==== DATASET ROWS

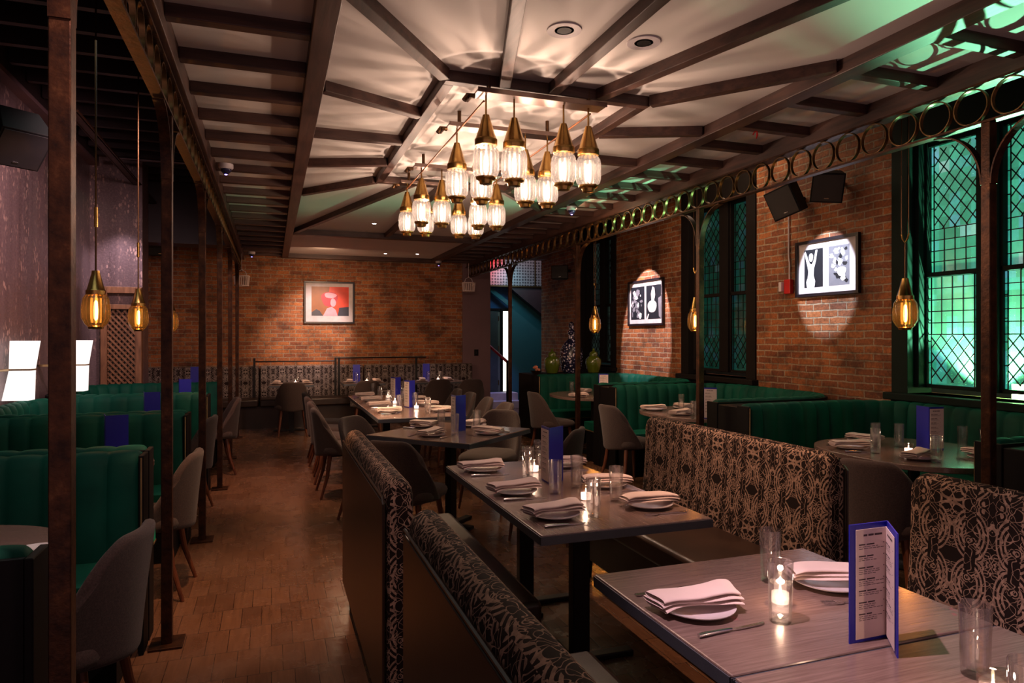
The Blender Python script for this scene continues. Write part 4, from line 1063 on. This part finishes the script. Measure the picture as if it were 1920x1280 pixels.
p1 = framed('framed_picture', 'framed pair of black and white prints between the two dark windows', (XW-.002, 8.64, 1.99), -PI/2, .98, .66, 3)
b = MB()
flat(b, 0, [(-.42,-.24),(-.03,-.24),(-.03,.24),(-.42,.24)], 1)
for i in range(34): flat(b, rr.choice((1,2,2)), blob(rr.uniform(-.38,-.10), rr.uniform(-.20,.20), rr.uniform(.012,.05), rr.uniform(.012,.05), 9, rr.random()*6, .3), 2+i*.2)
flat(b, 0, [(.02,-.24),(.42,-.24),(.42,.24),(.02,.24)], 1)
flat(b, 1, blob(.18,-.06,.12,.09,amp=.05), 2); flat(b, 1, [(.17,.0),(.23,.0),(.26,.10),(.24,.20),(.19,.22),(.15,.12)], 3); flat(b, 2, [(.34,.05),(.42,.08),(.42,-.24),(.36,-.2)], 3); flat(b, 1, [(.02,-.24),(.08,-.16),(.10,-.17),(.06,-.24)], 3)
b.build('photo_print', [ink, pale, mid], p1, smooth=False)

# ------------------------------------------------------------------ wall lamps
def sconce(x, y, label, arm):
    t_ = thing('wall_lamp', label, 'wall lamp', (x, y, .965), math.radians(-8))
    def fr(z0, z1, a0, a1, dx0, dx1):
        b = MB(); vs = []
        for z, a, dx in ((z0,a0,dx0),(z1,a1,dx1)):
            vs += [(dx-a,-a*.62,z),(dx+a,-a*.62,z),(dx+a,a*.62,z),(dx-a,a*.62,z)]
        return b.add(vs, [(0,1,5,4),(1,2,6,5),(2,3,7,6),(3,0,4,7)])
    fr(.265, .50, .080, .092, .0, .022).build('upper_shade', M['shade'], t_, smooth=False)
    fr(.0, .250, .098, .080, -.03, .0).build('lower_shade', M['shade'], t_, smooth=False)
    MB().box(-.085, .085, -.056, .056, .251, .263).build('joining_band', M['rail'], t_, smooth=False)
    MB().tube([(-.08,0,.257), arm], .010, 8).build('arm', M['rail'], t_)
    MB().lathe([(.05,-.01),(.05,.01)], 16, (arm[0], arm[1], arm[2])).build('wall_rose', M['rail'], t_)
    return t_
sconce(-1.98, 6.80, 'glowing two-part wall lamp on a brass arm at the left edge', (-.11, -.60, .257))
sconce(-1.80, 7.78, 'glowing two-part wall lamp half hidden behind the wide post', (-.26, -.10, .257))
# ------------------------------------------------------------------ speakers, cameras, alarm, cages
def spk(label, loc, rot, w_, d_, h_, wall=None, group='black loudspeakers'):
    t_ = thing('loudspeaker', label, 'loudspeaker', loc, 0, group); t_.rotation_euler = rot
    MB().prism([(-w_/2,-d_/2),(w_/2,-d_/2),(w_*.38,d_/2),(-w_*.38,d_/2)], -h_/2, h_/2).build('cabinet', M['speaker'], t_, smooth=False, bevel=.006)
    MB().box(-w_*.45, w_*.45, -d_/2-.008, -d_/2-.001, -h_*.45, h_*.45).build('grille', M['spk2'], t_, smooth=False)
    MB().box(-.02, .02, -d_/2-.011, -d_/2-.008, -h_*.36, -h_*.33).build('maker_plate', M['steel'], t_, smooth=False)
    if wall:
        Mx = t_.matrix_basis.inverted() if False else None
        import mathutils
        inv = (Matrix.Translation(Vector(loc)) @ mathutils.Euler(rot).to_matrix().to_4x4()).inverted()
        p = inv @ Vector(wall); MB().tube([(0, d_*.35, 0), tuple(p)], .022, 8).build('wall_bracket', M['blackm'], t_)
    return t_
spk('large black loudspeaker on the wallpapered wall at the left edge', (-1.85, 6.2, 3.02), (math.radians(50), 0, math.radians(40)), .36, .26, .36, (-2.12, 6.2, 3.1))
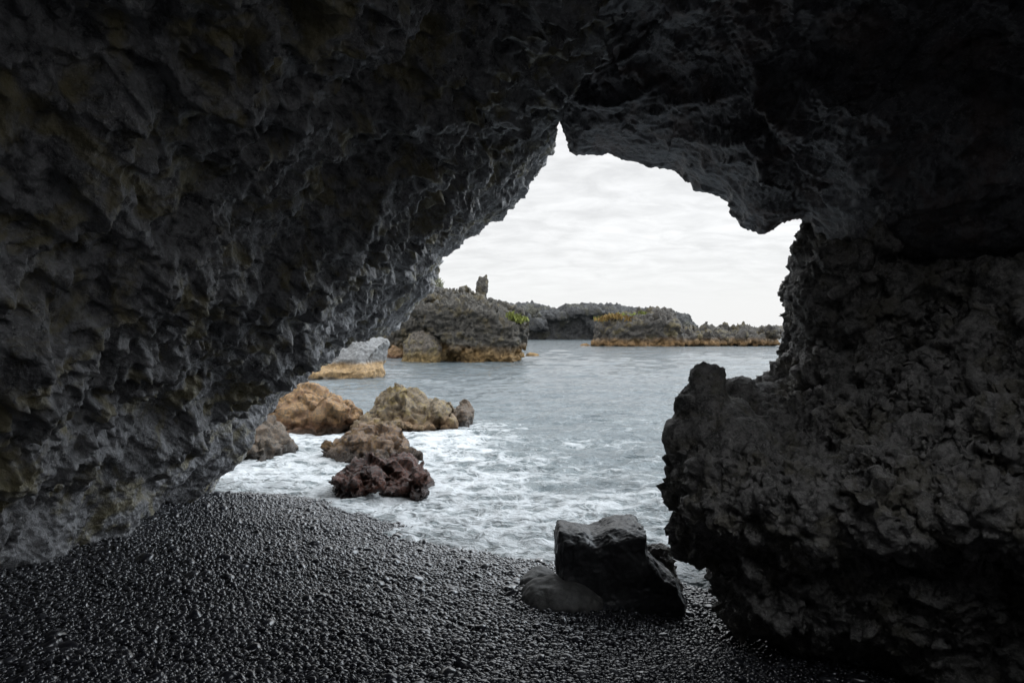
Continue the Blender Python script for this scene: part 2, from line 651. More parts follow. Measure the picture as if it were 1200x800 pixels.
for k in range(4):
    ic = g.nodes.new('GeometryNodeMeshIcoSphere')
    ic.inputs['Radius'].default_value = .5
    ic.inputs['Subdivisions'].default_value = 2
    nz = g.nodes.new('ShaderNodeTexNoise')
    nz.noise_dimensions = '4D'
    nz.inputs['W'].default_value = k * 5.3
    nz.inputs['Scale'].default_value = 1.5
    nz.inputs['Detail'].default_value = 1
    pos = g.nodes.new('GeometryNodeInputPosition')
    g.links.new(pos.outputs[0], nz.inputs['Vector'])
    ma = g.nodes.new('ShaderNodeMath'); ma.operation = 'MULTIPLY_ADD'
    ma.inputs[1].default_value = 1.5
    ma.inputs[2].default_value = .25
    g.links.new(nz.outputs[0], ma.inputs[0])
    vm = g.nodes.new('ShaderNodeVectorMath'); vm.operation = 'SCALE'
    g.links.new(pos.outputs[0], vm.inputs[0])
    g.links.new(ma.outputs[0], vm.inputs['Scale'])
    v2 = g.nodes.new('ShaderNodeVectorMath'); v2.operation = 'MULTIPLY'
    v2.inputs[1].default_value = (1, .76 + .06 * (k % 3), .50 + .07 * (k % 2))
    g.links.new(vm.outputs[0], v2.inputs[0])
    sp = g.nodes.new('GeometryNodeSetPosition')
    g.links.new(ic.outputs[0], sp.inputs['Geometry'])
    g.links.new(v2.outputs[0], sp.inputs['Position'])
    sh = g.nodes.new('GeometryNodeSetShadeSmooth')
    g.links.new(sp.outputs[0], sh.inputs[0])
    sm = g.nodes.new('GeometryNodeSetMaterial')
    sm.inputs['Material'].default_value = M_peb
    g.links.new(sh.outputs[0], sm.inputs[0])
    g.links.new(sm.outputs[0], join.inputs[0])
iop = g.nodes.new('GeometryNodeInstanceOnPoints')
iop.inputs['Pick Instance'].default_value = True
g.links.new(gi.outputs[0], iop.inputs['Points'])
g.links.new(join.outputs[0], iop.inputs['Instance'])
n1 = g.nodes.new('GeometryNodeInputNamedAttribute'); n1.data_type = 'FLOAT'; n1.inputs[0].default_value = 'psize'
n2 = g.nodes.new('GeometryNodeInputNamedAttribute'); n2.data_type = 'FLOAT_VECTOR'; n2.inputs[0].default_value = 'prot'
g.links.new(n1.outputs[0], iop.inputs['Scale'])
er = g.nodes.new('FunctionNodeEulerToRotation')
g.links.new(n2.outputs[0], er.inputs[0])
g.links.new(er.outputs[0], iop.inputs['Rotation'])
g.links.new(iop.outputs[0], go.inputs[0])
md = peb.modifiers.new('scatter', 'NODES')
md.node_group = g
print('T pebbles', n, time.time() - T0)


# ------------------------------------------------------------------ the cave
def catmull(R, ts):
    """R: (k, m, 3) rings; ts: params in 0..k-1 -> (len(ts), m, 3)"""
    k = len(R)
    out = np.empty((len(ts),) + R.shape[1:])
    for i, tq in enumerate(ts):
        j = min(int(tq), k - 2)
        f = tq - j
        p1, p2 = R[j], R[j + 1]
        m1 = (p2 - R[j - 1]) / 2 if j > 0 else (p2 - p1)
        m2 = (R[j + 2] - p1) / 2 if j + 2 < k else (p2 - p1)
        f2, f3 = f * f, f * f * f
        out[i] = (2 * f3 - 3 * f2 + 1) * p1 + (f3 - 2 * f2 + f) * m1 + (-2 * f3 + 3 * f2) * p2 + (f3 - f2) * m2
    return out


def params(R, step, wt=None):
    """sample parameters along the first axis with about even spacing"""
    seg = np.linalg.norm(R[1:] - R[:-1], axis=-1).mean(axis=1)
    ts = []
    for j, L in enumerate(seg):
        st = step if wt is None else step * wt[j]
        nn = max(2, int(L / st))
        ts.extend(j + np.arange(nn) / nn)
    ts.append(len(R) - 1)
    return np.array(ts)


def arcfrac(p):
    s = np.concatenate([[0], np.cumsum(np.linalg.norm(np.diff(p, axis=0), axis=1))])
    return s / s[-1]


def smooth_line(p, n=200):
    p = np.array(p, float)[:, None, :]
    return catmull(p, np.linspace(0, len(p) - 1, n))[:, 0]


def resample(p, fr):
    f = arcfrac(p)
    return np.stack([np.interp(fr, f, p[:, i]) for i in range(3)], 1)


def surf_normals(P, inside):
    du = np.gradient(P, axis=0)
    dv = np.gradient(P, axis=1)
    n = np.cross(du, dv)
    n /= np.linalg.norm(n, axis=-1, keepdims=True) + 1e-9
    c = inside(P) - P
    s = np.sign(np.median((n * c).sum(-1)))
    return n * s, s


cave = bpy.data.objects.new('lava_cave', None)
cave.location = (0, 4, 0)
tag(link(cave), 'dark lava sea cave whose leaning wall and roof frame the bright sea', 'cave')
OFF = np.array([0, 4, 0])

# --- leaning wall: traced mouth edge, then rings towards (and past) the camera
C0px = [(222, 610, 11.0), (245, 569, 11.0), (272, 520, 10.9), (310, 474, 10.7), (345, 440, 10.5), (378, 408, 10.3), (440, 391, 10.0),
        (476, 366, 9.8), (505, 338, 9.5), (512, 296, 9.2), (540, 284, 9.0), (547, 270, 8.9), (590, 250, 8.7), (600, 235, 8.6),
        (622, 198, 8.4), (633, 180, 8.3), (648, 146, 8.1), (660, 95, 7.8), (678, 40, 7.6)]
C0 = np.array([at(*q) for q in C0px])
fr = arcfrac(C0)
base_rings = [
    [(-4.55, 9.2, -.1), (-3.85, 9.1, .95), (-3.0, 8.9, 1.85), (-2.1, 8.6, 2.7), (-1.25, 8.2, 3.45), (-.45, 7.6, 4.2), (.2, 7.1, 4.85), (.62, 6.7, 5.25), (.9, 6.4, 5.8)],
    [(-4.2, 6.6, .2), (-3.75, 6.5, 1.1), (-3.05, 6.3, 2.05), (-2.3, 6.1, 2.9), (-1.5, 5.8, 3.7), (-.7, 5.5, 4.45), (.0, 5.3, 5.0), (.56, 5.2, 5.3), (.8, 5.1, 5.9)],
    [(-4.2, 4.2, .2), (-4.1, 4.2, 1.1), (-3.65, 4.1, 2.15), (-3.0, 4.0, 3.1), (-2.2, 3.9, 3.95), (-1.3, 3.8, 4.65), (-.4, 3.8, 5.1), (.4, 3.8, 5.3), (.7, 3.8, 5.9)],
    [(-4.4, 2.0, .2), (-4.4, 2.0, 1.2), (-4.1, 2.0, 2.3), (-3.4, 2.0, 3.4), (-2.5, 2.0, 4.3), (-1.5, 2.0, 4.9), (-.5, 2.0, 5.2), (.4, 2.0, 5.4), (.7, 2.0, 6.0)],
    [(-4.4, -1.0, .2), (-4.5, -1.0, 1.2), (-4.2, -1.0, 2.4), (-3.6, -1.0, 3.5), (-2.6, -1.0, 4.4), (-1.5, -1.0, 5.0), (-.5, -1.0, 5.3), (.4, -1.0, 5.4), (.7, -1.0, 6.0)],
    [(-4.2, -3.0, .2), (-4.3, -3.0, 1.2), (-4.0, -3.0, 2.3), (-3.4, -3.0, 3.4), (-2.5, -3.0, 4.3), (-1.4, -3.0, 5.0), (-.5, -3.0, 5.3), (.4, -3.0, 5.4), (.7, -3.0, 6.0)],
]
out_dir = np.array([-.75, .2, .62])
o1 = C0 + np.array([-.10, .45, .16])
o2 = C0 + np.array([-.9, 1.0, 1.0])
o3 = C0 + np.array([-5.5, 1.2, 3.2])
R = np.stack([o3, o2, o1, C0] + [resample(smooth_line(q), fr) for q in base_rings])
vts = params(R, .017, [8, 3, 1.2, 1, .95, .85, .85, 2.2, 4, ])
G = catmull(R, vts)
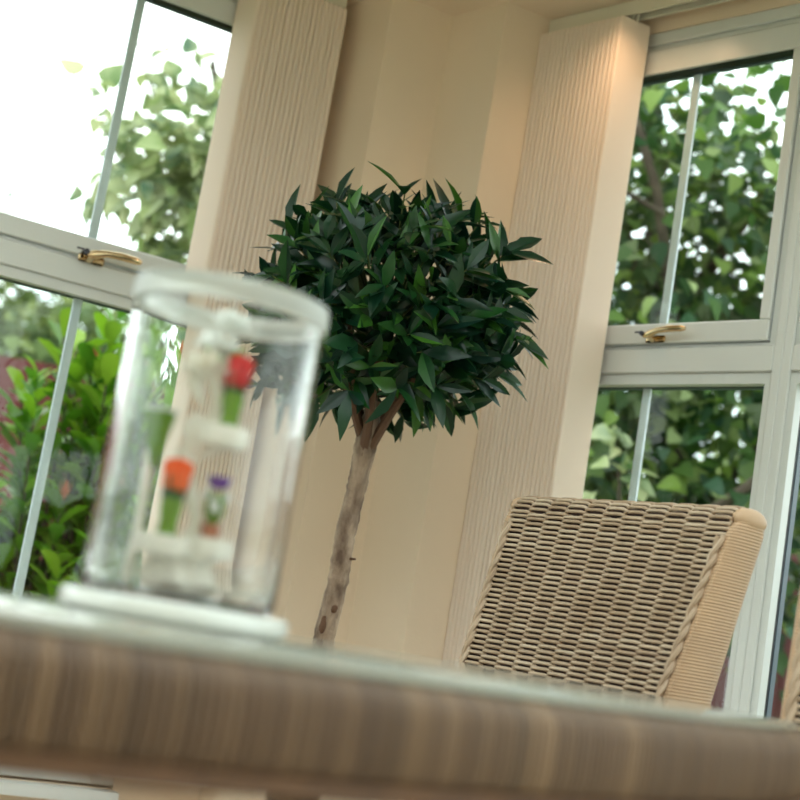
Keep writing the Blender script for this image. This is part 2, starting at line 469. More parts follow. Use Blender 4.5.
def wall_run(name, p, q, od, holes_from, holes_to, m=M['wall']):
    """dwarf wall and lintel under and over a run of windows, solid beside them; p..q along the inside face"""
    d = (q-p); Ln = d.length; d = d/Ln
    def seg(mb, s0, s1, z0, z1, y0=0.0, y1=0.12):
        if s1 - s0 < 1e-4: return
        pts = [p+d*s0+od*y0, p+d*s1+od*y0, p+d*s1+od*y1, p+d*s0+od*y1]
        if d.cross(od) < 0: pts.reverse()
        mb.prism([tuple(x) for x in pts], z0, z1)
    mb = MB()
    seg(mb, 0, Ln, 0, Z0-0.0); seg(mb, 0, Ln, ZTOP, H)
    seg(mb, 0, holes_from, Z0, ZTOP); seg(mb, holes_to, Ln, Z0, ZTOP)
    struct(mb.build(name, m, smooth=False))
    sb = MB()
    seg(sb, holes_from, holes_to, Z0-0.03, Z0-0.002, -0.05, 0.0)
    return sb
sl = wall_run('wall_left', WL, LE, OL, 0.225, ENDL)
sr = wall_run('wall_right', WR, RE, OR, 0.093, ENDR)
s1 = sl.build('trim_1', M['upvc'], smooth=False); struct(s1)
s2 = sr.build('trim_2', M['upvc'], smooth=False); struct(s2)
sl2 = wall_run('wall_side_left', LE, Vector((XL, YB)), Vector((-1, 0)), 0.12, 0.12+ny*MODW)
nr = len([1 for i in range(ny) if RE.y-0.12-MODW*(i+1) > YB+.05])
sr2 = wall_run('wall_side_right', RE, Vector((XR, YB)), Vector((1, 0)), 0.12, 0.12+nr*MODW)
struct(MB().box(XL-.1, XR+.1, YB-.12, YB, 0, H).build('wall_back', M['wall'], smooth=False))

# unseen roof lantern added to brighten the interior: upstand, bars and glass
lan = empty('window_90', (0, 0, 0), 0, 'unseen glazed roof lantern added above the room to brighten it', 'window', kind='structure')
lb_ = MB()
lb_.box(LX0-.08, LX1+.08, LY0-.08, LY0, H+.121, H+.30); lb_.box(LX0-.08, LX1+.08, LY1, LY1+.08, H+.121, H+.30)
lb_.box(LX0-.08, LX0, LY0, LY1, H+.121, H+.30); lb_.box(LX1, LX1+.08, LY0, LY1, H+.121, H+.30)
for i in range(1, 4):
    x = LX0+(LX1-LX0)*i/4; lb_.box(x-.03, x+.03, LY0, LY1, H+.24, H+.30)
lb_.build('added_lantern_frame', M['upvc'], lan, smooth=False)
MB().box(LX0-.07, LX1+.07, LY0-.07, LY1+.07, H+.302, H+.308).build('added_lantern_glass', M['pane'], lan, smooth=False)

# ------------------------------------------------------------------ table
TC = (-0.148, 1.417); TA, TB, TPH = 0.473, 0.844, -0.722
TZ = 0.74
table = empty('dining_table', (TC[0], TC[1], 0), TPH, 'oval brown wicker dining table with glass top in the foreground', 'table')
def ell(a, off=0.0):   # point on the oval (superellipse, slightly squared)
    e = 2/2.15
    c, s = cos(a), sin(a)
    x = (TA+off)*math.copysign(abs(c)**e, c); y = (TB+off)*math.copysign(abs(s)**e, s)
    return Vector((x, y, 0))
def arc_table(n):
    A = [i*2*pi/4000 for i in range(4001)]
    P = [ell(a) for a in A]; cum = [0]
    for i in range(4000): cum.append(cum[-1]+(P[i+1]-P[i]).length)
    out = []; j = 0
    for k in range(n):
        t = cum[-1]*k/n
        while cum[j+1] < t: j += 1
        out.append(A[j] + (A[j+1]-A[j])*(t-cum[j])/(cum[j+1]-cum[j]))
    return out, cum[-1]
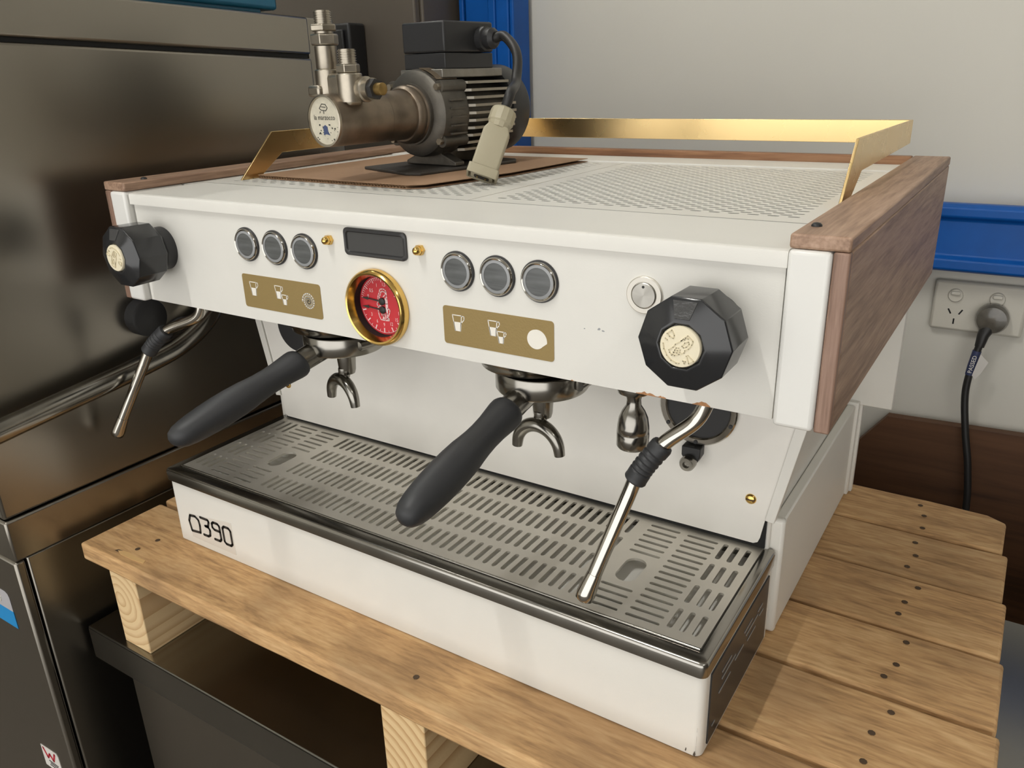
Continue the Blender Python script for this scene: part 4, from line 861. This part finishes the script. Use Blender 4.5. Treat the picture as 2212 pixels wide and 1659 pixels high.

========

EXERCISE REQUIREMENTS →
Please return, exactly as written, the lines from the first line of the records above through the line containing "b.build('photo_print', [ink, pale, mid], p1, smooth=False)", both included, leaving out any pictures.

EXERCISE OUTPUT →
The Blender Python script for this scene continues. Write part 4, from line 1063 on. This part finishes the script. Measure the picture as if it were 1920x1280 pixels.
p1 = framed('framed_picture', 'framed pair of black and white prints between the two dark windows', (XW-.002, 8.64, 1.99), -PI/2, .98, .66, 3)
b = MB()
flat(b, 0, [(-.42,-.24),(-.03,-.24),(-.03,.24),(-.42,.24)], 1)
for i in range(34): flat(b, rr.choice((1,2,2)), blob(rr.uniform(-.38,-.10), rr.uniform(-.20,.20), rr.uniform(.012,.05), rr.uniform(.012,.05), 9, rr.random()*6, .3), 2+i*.2)
flat(b, 0, [(.02,-.24),(.42,-.24),(.42,.24),(.02,.24)], 1)
flat(b, 1, blob(.18,-.06,.12,.09,amp=.05), 2); flat(b, 1, [(.17,.0),(.23,.0),(.26,.10),(.24,.20),(.19,.22),(.15,.12)], 3); flat(b, 2, [(.34,.05),(.42,.08),(.42,-.24),(.36,-.2)], 3); flat(b, 1, [(.02,-.24),(.08,-.16),(.10,-.17),(.06,-.24)], 3)
b.build('photo_print', [ink, pale, mid], p1, smooth=False)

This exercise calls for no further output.